A big reason for that is the play of NC State's front four. Going into the game the Pack needed a big effort from their senior-laden defensive line, and they harassed Garcia all game, preventing him from taking many shots deep.

"The thing you have to do is get a good pass rush, and we were able to do that and put him under pressure," O'Brien stated. "That kind of helped things out there in the secondary."

One Wolfpacker who made several big plays was true freshman Rashard Smith. The Dublin, Georgia cornerback recorded a tackle his first snap of the game and finished with four tackles and a sack. Late in the game he also had a big punt return that he came close to breaking for a potential score.

"I thought he did very well for a freshman," O'Brien said of Smith. "He was in there for a lot of crucial situations, and he held his own. He looked like he belonged. He wasn't wide-eyed at all on the field. We were very happy with what we saw out of him the first time out of the box."

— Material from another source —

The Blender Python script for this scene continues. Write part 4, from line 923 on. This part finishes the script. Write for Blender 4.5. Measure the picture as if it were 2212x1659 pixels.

Another reserve cornerback had to be in a good mood but for different reasons. Redshirt junior Robert Bell, had walked on to the team looking to contribute and after a strong spring he was awarded a full scholarship for this year.

Bell played just one snap defensively but contributed on special teams, and O'Brien stated the decision to give Bell a scholarship was due to his hard work.

"It's just his work he did last year for us," said O'Brien. "Coming into this season, being a fourth-year kid, if I have money available I try to reward them for what they've done for the program throughout their career.

"He certainly earned it. He's backing up and played on some special teams for us. He's contributing a lot."